We visited the tadpoles daily and for extended times. We spotted the fast developers, seeing who was getting arms and legs first. Then over the weeks, they moved out of the culvert as they left the water. We saw how bigger tadpole/frogs would eat more recent hatchlings if they could catch them. This in no way disturbed us, but seemed to be the perfect order of the world. After all, we saw fathers who never came home, killed while overseas in motorcycle accidents. We saw friend’s mothers with black eyes and heard the adult fighting through the walls at night, if not in our own homes, then those adjoined to ours.

Then, as suddenly as the tadpoles appeared, they disappeared. We resumed play in the culvert – damming up the water, floating boats- as part of the ebb and flow of daily play on the military base. As summer wore on, sprinklers and small swimming pools occupied more of the “pack’s” preoccupation in those days before mass air conditioning. No one was rich enough for air conditioning and the struggle to remain cool was of prime concern. We were a tribe of small brown skinned, sun bleached blonde haired children in the time before sunblock.

We already knew the fleeting quality of life, as all five and six year old children know. It made perfect sense to us.

12 Baleful Regards:

Anonymous said...

Ah, the more innocent days of our youth. I wish I knew that my kids could play the way we did -- outside all day or back-and-forth with neighbors without care or concern.

You told this story so eloquently. I can almost feel the slippery mud and tadpoles between my fingers...

Fraulein N said...

This was great. You're a terrific writer, you know.

Jaelithe said...

That was a beautiful story. You should publish it somewhere (other than your blog, I mean).
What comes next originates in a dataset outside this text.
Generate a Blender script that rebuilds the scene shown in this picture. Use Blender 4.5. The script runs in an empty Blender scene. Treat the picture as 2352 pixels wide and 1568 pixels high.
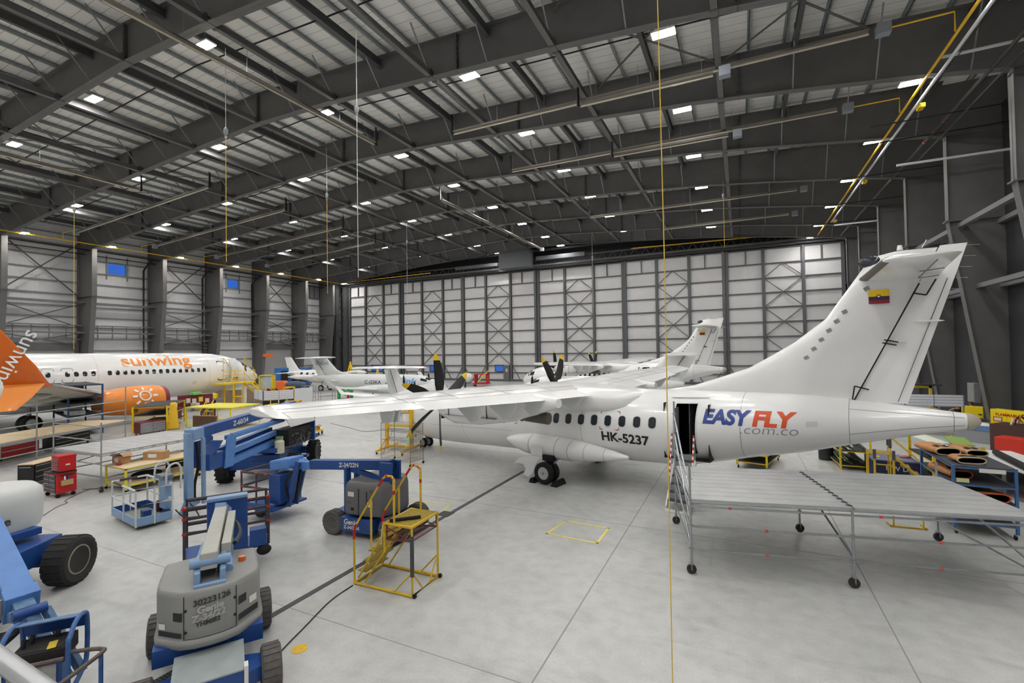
LAMP = 195.
import bpy, bmesh, math, random
from mathutils import Vector as V, Matrix as MX
random.seed(7)
PI = math.pi
D = bpy.data
COL = bpy.context.scene.collection
SC = bpy.context.scene

# ---------------------------------------------------------------- materials
MATS = {}
def lin(c):
    return tuple((x / 12.92 if x <= .04045 else ((x + .055) / 1.055) ** 2.4) for x in c)
def M(name, rgb=None, rough=.5, metal=0., noise=0., ns=6., bump=0., bs=30., spec=.5, emit=0., coat=0., stretch=None):
    if name in MATS: return MATS[name]
    m = D.materials.new(name); m.use_nodes = True
    nt = m.node_tree; b = nt.nodes['Principled BSDF']
    c = lin(rgb) + (1,)
    b.inputs['Base Color'].default_value = c
    b.inputs['Roughness'].default_value = rough
    b.inputs['Metallic'].default_value = metal
    b.inputs['Specular IOR Level'].default_value = spec
    if coat: b.inputs['Coat Weight'].default_value = coat; b.inputs['Coat Roughness'].default_value = .08
    if emit:
        b.inputs['Emission Color'].default_value = c; b.inputs['Emission Strength'].default_value = emit
    if noise or bump:
        tc = nt.nodes.new('ShaderNodeTexCoord'); mp = nt.nodes.new('ShaderNodeMapping')
        nt.links.new(tc.outputs['Object'], mp.inputs[0])
        if stretch: mp.inputs['Scale'].default_value = stretch
        if noise:
            n = nt.nodes.new('ShaderNodeTexNoise'); n.inputs['Scale'].default_value = ns; n.inputs['Detail'].default_value = 5
            nt.links.new(mp.outputs[0], n.inputs['Vector'])
            mx = nt.nodes.new('ShaderNodeMix'); mx.data_type = 'RGBA'
            r = nt.nodes.new('ShaderNodeMapRange'); r.inputs[1].default_value = .35; r.inputs[2].default_value = .7
            nt.links.new(n.outputs[0], r.inputs[0]); nt.links.new(r.outputs[0], mx.inputs[0])
            mx.inputs[6].default_value = c
            mx.inputs[7].default_value = tuple(x * (1 - noise) for x in c[:3]) + (1,)
            nt.links.new(mx.outputs[2], b.inputs['Base Color'])
        if bump:
            n2 = nt.nodes.new('ShaderNodeTexNoise'); n2.inputs['Scale'].default_value = bs; n2.inputs['Detail'].default_value = 3
            nt.links.new(mp.outputs[0], n2.inputs['Vector'])
            bp = nt.nodes.new('ShaderNodeBump'); bp.inputs['Strength'].default_value = bump; bp.inputs['Distance'].default_value = .02
            nt.links.new(n2.outputs[0], bp.inputs['Height']); nt.links.new(bp.outputs[0], b.inputs['Normal'])
    MATS[name] = m
    return m

def mat_floor():
    m = D.materials.new('polished_concrete'); m.use_nodes = True; nt = m.node_tree; L = nt.links.new
    b = nt.nodes['Principled BSDF']; tc = nt.nodes.new('ShaderNodeTexCoord')
    def noise(scale, detail=6, dist=0., sc=None):
        n = nt.nodes.new('ShaderNodeTexNoise'); n.inputs['Scale'].default_value = scale; n.inputs['Detail'].default_value = detail
        n.inputs['Distortion'].default_value = dist
        if sc:
            mp = nt.nodes.new('ShaderNodeMapping'); mp.inputs['Scale'].default_value = sc; mp.inputs['Rotation'].default_value = (0, 0, .5)
            L(tc.outputs['Object'], mp.inputs[0]); L(mp.outputs[0], n.inputs['Vector'])
        else: L(tc.outputs['Object'], n.inputs['Vector'])
        return n
    def ramp(src, a, bb, c0, c1):
        r = nt.nodes.new('ShaderNodeValToRGB'); e = r.color_ramp.elements
        e[0].position = a; e[1].position = bb; e[0].color = lin(c0) + (1,); e[1].color = lin(c1) + (1,)
        L(src.outputs[0], r.inputs[0]); return r
    def mul(a, bb):
        x = nt.nodes.new('ShaderNodeMix'); x.data_type = 'RGBA'; x.blend_type = 'MULTIPLY'; x.inputs[0].default_value = 1
        L(a, x.inputs[6]); L(bb, x.inputs[7]); return x.outputs[2]
    c = ramp(noise(.35, 8, .2), .3, .72, (.72, .725, .72), (.785, .785, .775)).outputs[0]
    c = mul(c, ramp(noise(3.2, 8), .28, .6, (.93, .93, .925), (1, 1, 1)).outputs[0])
    c = mul(c, ramp(noise(.5, 7, 1.2, (1, 3.2, 1)), .55, .85, (1, 1, 1), (.88, .88, .875)).outputs[0])
    c = mul(c, ramp(noise(26, 5), .3, .62, (.955, .955, .95), (1, 1, 1)).outputs[0])
    L(c, b.inputs['Base Color'])
    rr = nt.nodes.new('ShaderNodeMapRange'); rr.inputs[3].default_value = .26; rr.inputs[4].default_value = .5
    L(noise(1.1, 6).outputs[0], rr.inputs[0]); L(rr.outputs[0], b.inputs['Roughness'])
    b.inputs['Specular IOR Level'].default_value = .45
    return m

def mat_ribbed(name, c0, c1, period, axis, width=.06, rough=.6, bump=.3, wob=0.):
    """sheet with thin darker seams every `period` metres along axis"""
    m = D.materials.new(name); m.use_nodes = True; nt = m.node_tree; L = nt.links.new
    b = nt.nodes['Principled BSDF']; b.inputs['Roughness'].default_value = rough
    tc = nt.nodes.new('ShaderNodeTexCoord'); sp = nt.nodes.new('ShaderNodeSeparateXYZ'); L(tc.outputs['Object'], sp.inputs[0])
    d = nt.nodes.new('ShaderNodeMath'); d.operation = 'DIVIDE'; d.inputs[1].default_value = period; L(sp.outputs[axis], d.inputs[0])
    f = nt.nodes.new('ShaderNodeMath'); f.operation = 'FRACT'; L(d.outputs[0], f.inputs[0])
    lt = nt.nodes.new('ShaderNodeMath'); lt.operation = 'LESS_THAN'; lt.inputs[1].default_value = width; L(f.outputs[0], lt.inputs[0])
    n = nt.nodes.new('ShaderNodeTexNoise'); n.inputs['Scale'].default_value = 1.3; L(tc.outputs['Object'], n.inputs[0])
    mx0 = nt.nodes.new('ShaderNodeMix'); mx0.data_type = 'RGBA'; L(n.outputs[0], mx0.inputs[0])
    mx0.inputs[6].default_value = lin(c0) + (1,); mx0.inputs[7].default_value = tuple(x * .9 for x in lin(c0)) + (1,)
    mx = nt.nodes.new('ShaderNodeMix'); mx.data_type = 'RGBA'; L(lt.outputs[0], mx.inputs[0]); L(mx0.outputs[2], mx.inputs[6])
    mx.inputs[7].default_value = lin(c1) + (1,); L(mx.outputs[2], b.inputs['Base Color'])
    bp = nt.nodes.new('ShaderNodeBump'); bp.inputs['Strength'].default_value = bump; bp.inputs['Distance'].default_value = .05
    if wob:
        n2 = nt.nodes.new('ShaderNodeTexNoise'); n2.inputs['Scale'].default_value = 1.0; n2.inputs['Detail'].default_value = 3
        mp = nt.nodes.new('ShaderNodeMapping'); mp.inputs['Scale'].default_value = (3, 3, .35); L(tc.outputs['Object'], mp.inputs[0]); L(mp.outputs[0], n2.inputs[0])
        L(n2.outputs[0], bp.inputs['Height']); bp.inputs['Distance'].default_value = wob
    else: L(lt.outputs[0], bp.inputs['Height'])
    L(bp.outputs[0], b.inputs['Normal'])
    MATS[name] = m
    return m

def mat_glass(name, tint=(.8, .9, 1.)):
    m = D.materials.new(name); m.use_nodes = True; nt = m.node_tree; L = nt.links.new
    for n in list(nt.nodes): nt.nodes.remove(n)
    o = nt.nodes.new('ShaderNodeOutputMaterial'); t = nt.nodes.new('ShaderNodeBsdfTransparent'); g = nt.nodes.new('ShaderNodeBsdfGlossy')
    t.inputs[0].default_value = tint + (1,); g.inputs['Roughness'].default_value = .02
    fr = nt.nodes.new('ShaderNodeFresnel'); fr.inputs[0].default_value = 1.5; mx = nt.nodes.new('ShaderNodeMixShader')
    L(fr.outputs[0], mx.inputs[0]); L(t.outputs[0], mx.inputs[1]); L(g.outputs[0], mx.inputs[2]); L(mx.outputs[0], o.inputs[0])
    MATS[name] = m
    return m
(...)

I, too, remember running wild in the woods with my friends as a child, and walking through my neighbors' unlocked back doors without a care . . . *sigh* How times have changed.

Meghan said...

AAH! Great writing. I was right there catching tadpoles and smelling dirt with you. I love the smell of dirt in the spring.

Lovely.

Table4Five said...

Really well written. I remember long summer days of moving from one friend's house to another without stopping to check in at home first. And nights of "Kick the Can" that went on until it was too dark to see.
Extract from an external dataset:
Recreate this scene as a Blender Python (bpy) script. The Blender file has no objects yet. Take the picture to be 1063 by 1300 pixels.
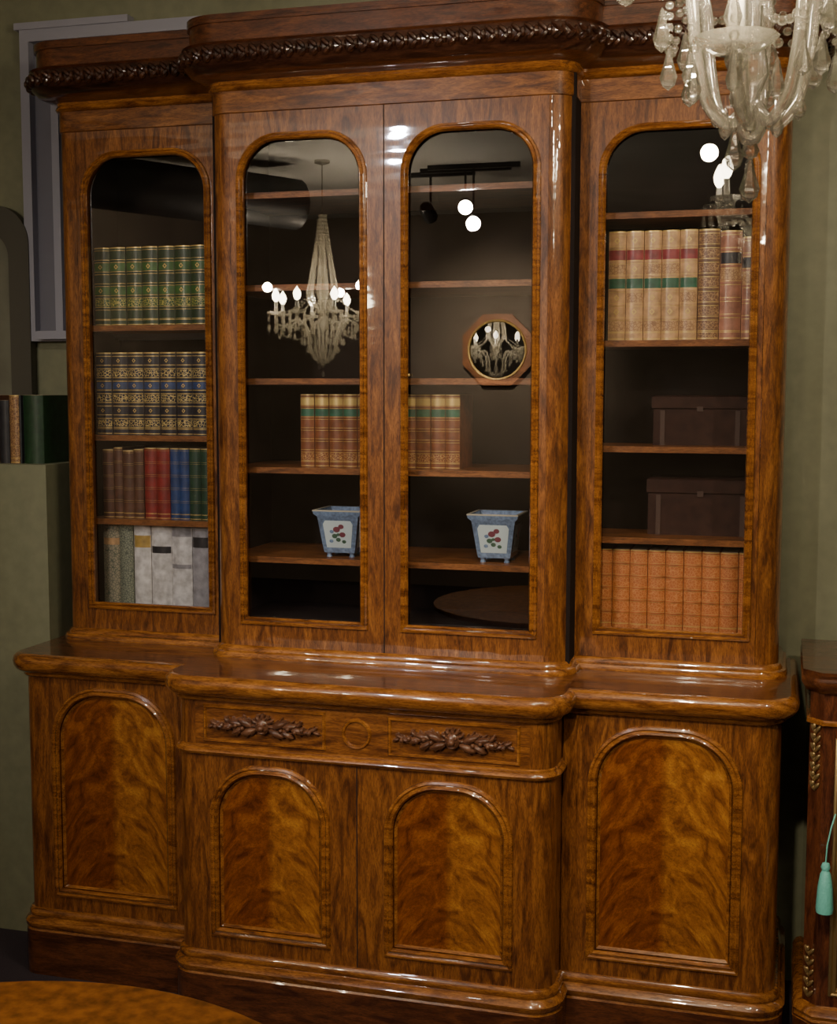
import bpy, math, random
from mathutils import Vector, Matrix
from mathutils.geometry import tessellate_polygon
random.seed(7)
D=bpy.data
scene=bpy.context.scene
# ------------------------------------------------------------------ materials
def newmat(name):
    m=D.materials.new(name); m.use_nodes=True
    nt=m.node_tree; b=nt.nodes['Principled BSDF']
    return m,nt,b
def plain(name,col,rough=.5,metal=0,coat=0,emis=None,es=0,bump=0,bscale=60,var=0,spec=.5):
    m,nt,b=newmat(name)
    b.inputs['Base Color'].default_value=(*col,1)
    b.inputs['Roughness'].default_value=rough
    b.inputs['Metallic'].default_value=metal
    b.inputs['Coat Weight'].default_value=coat
    b.inputs['Coat Roughness'].default_value=.1
    b.inputs['Specular IOR Level'].default_value=spec
    if emis:
        b.inputs['Emission Color'].default_value=(*emis,1); b.inputs['Emission Strength'].default_value=es
    if bump or var:
        tc=nt.nodes.new('ShaderNodeTexCoord'); n=nt.nodes.new('ShaderNodeTexNoise')
        n.inputs['Scale'].default_value=bscale; n.inputs['Detail'].default_value=5
        nt.links.new(tc.outputs['Object'],n.inputs['Vector'])
        if bump:
            bp=nt.nodes.new('ShaderNodeBump'); bp.inputs['Strength'].default_value=bump; bp.inputs['Distance'].default_value=.003
            nt.links.new(n.outputs['Fac'],bp.inputs['Height']); nt.links.new(bp.outputs['Normal'],b.inputs['Normal'])
        if var:
            r=nt.nodes.new('ShaderNodeValToRGB')
            r.color_ramp.elements[0].position=.3; r.color_ramp.elements[1].position=.7
            r.color_ramp.elements[0].color=(*[c*(1-var) for c in col],1)
            r.color_ramp.elements[1].color=(*[min(1,c*(1+var)) for c in col],1)
            nt.links.new(n.outputs['Fac'],r.inputs['Fac']); nt.links.new(r.outputs['Color'],b.inputs['Base Color'])
    return m
def wood(name,dark,mid,light,axis='z',rough=.35,coat=1,bend=None,scale=1.0,coatr=.03,spec=.22,wav=.5):
    m,nt,b=newmat(name); N=nt.nodes; L=nt.links
    tc=N.new('ShaderNodeTexCoord'); vec=tc.outputs['Object']
    def math_(op,a,bv):
        n=N.new('ShaderNodeMath'); n.operation=op
        for i,x in enumerate((a,bv)):
            if x is None: continue
            if isinstance(x,(int,float)): n.inputs[i].default_value=x
            else: L.new(x,n.inputs[i])
        return n.outputs[0]
    if bend is not None:   # book-matched crotch figure about the x=bend line
        sp=N.new('ShaderNodeSeparateXYZ'); L.new(vec,sp.inputs[0])
        s=math_('SUBTRACT',sp.outputs[0],bend); a=math_('ABSOLUTE',s,None)
        a2=math_('MULTIPLY',a,a); k=math_('ADD',sp.outputs[2],math_('MULTIPLY',a2,5.0))
        cb=N.new('ShaderNodeCombineXYZ'); L.new(a,cb.inputs[0]); L.new(k,cb.inputs[2])
        vec=cb.outputs[0]
    def noise(sc,scale_,det,dist,v=None):
        mp=N.new('ShaderNodeMapping'); mp.inputs['Scale'].default_value=sc; L.new(v or vec,mp.inputs['Vector'])
        n=N.new('ShaderNodeTexNoise'); n.inputs['Scale'].default_value=scale_; n.inputs['Detail'].default_value=det
        n.inputs['Distortion'].default_value=dist; L.new(mp.outputs[0],n.inputs['Vector']); return n
    if bend is not None: s1=(9,9,10);s2=(50,50,60)
    elif axis=='z': s1=(20,20,3.6);s2=(130,130,16)
    else: s1=(3.6,20,20);s2=(16,130,130)
    n1=noise(tuple(v*scale for v in s1),1.6,9,1.9); n2=noise(tuple(v*scale for v in s2),3,4,1.4)
    r=N.new('ShaderNodeValToRGB'); e=r.color_ramp.elements
    e[0].position=.32; e[0].color=(*dark,1); e[1].position=.70; e[1].color=(*light,1)
    x=e.new(.5); x.color=(*mid,1); L.new(n1.outputs['Fac'],r.inputs['Fac'])
    r2=N.new('ShaderNodeValToRGB'); e=r2.color_ramp.elements
    e[0].position=.38; e[0].color=(.36,.30,.27,1); e[1].position=.58; e[1].color=(1,1,1,1); L.new(n2.outputs['Fac'],r2.inputs['Fac'])
    mx=N.new('ShaderNodeMixRGB'); mx.blend_type='MULTIPLY'; mx.inputs['Fac'].default_value=.72 if bend is None else .5
    L.new(r.outputs[0],mx.inputs[1]); L.new(r2.outputs[0],mx.inputs[2]); col=mx.outputs[0]
    if bend is not None:
        # one leaf of the book-matched veneer is darker than the other
        mr=N.new('ShaderNodeMapRange'); L.new(s,mr.inputs[0]); mr.inputs[1].default_value=-.010; mr.inputs[2].default_value=.008
        mr.inputs[3].default_value=1; mr.inputs[4].default_value=0
        m2=N.new('ShaderNodeMixRGB'); m2.blend_type='MULTIPLY'; L.new(mr.outputs[0],m2.inputs['Fac'])
        L.new(col,m2.inputs[1]); m2.inputs[2].default_value=(.62,.47,.40,1); col=m2.outputs[0]
    L.new(col,b.inputs['Base Color'])
    bp=N.new('ShaderNodeBump'); bp.inputs['Strength'].default_value=.10; bp.inputs['Distance'].default_value=.001
    L.new(n2.outputs['Fac'],bp.inputs['Height']); L.new(bp.outputs[0],b.inputs['Normal'])
    # hand-rubbed varnish: faint ripples running across the boards
    nw=noise((5,5,26),1,1,0,tc.outputs['Object'])
    bw=N.new('ShaderNodeBump'); bw.inputs['Strength'].default_value=wav; bw.inputs['Distance'].default_value=.0016; L.new(nw.outputs['Fac'],bw.inputs['Height'])
    L.new(bw.outputs[0],b.inputs['Coat Normal'])
    b.inputs['Roughness'].default_value=rough; b.inputs['Coat Weight'].default_value=coat; b.inputs['Coat Roughness'].default_value=coatr
    b.inputs['Coat IOR'].default_value=1.65
    b.inputs['Specular IOR Level'].default_value=spec
    return m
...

It upset me to read that you remember your friends' mothers with black eyes and hearing the fighting through the walls. I know it's not unusual in military families but it's still sad to know that you were exposed to it.

mamatulip said...

Powerful imagery, Dawn. This was really well written. I could hear the Big Wheels crackling down the sidewalks. ;)

halloweenlover said...

I think I felt the tadpoles on my hands a feet. WE NEED TO GET THIS WOMAN A PUBLISHER!!!

halloweenlover said...

and feet. That is what I meant. Spell check, damnit.

Mama D said...

That made my day! Thanks.

Anonymous said...

Try literarymama.com or mamazine.com

Really good stuff chica!

Anonymous said...

You're right: there was an art to catching tadpoles, and fireflies. I had a mayonnaise jar for the former (of course), and a little wire mesh bug house for the latter. Once, I broke off a twig of milkweed with a pale green monarch chrysalis attached, and kept it in the bug house to watch the gold band spread around the cocoon as it matured.

I know I would have biked around with your gang if we knew each other when we were young (I had a purple bike with a daisy-covered banana seat.)

Do you know Dar William's song "When I was a boy"? She captures the melancholy of remembering the days when we were the masters of Nature's mysteries...

Julie Marsh said...

Lightning bugs. And military bases. Powerful memories here. Beautiful description, Dawn.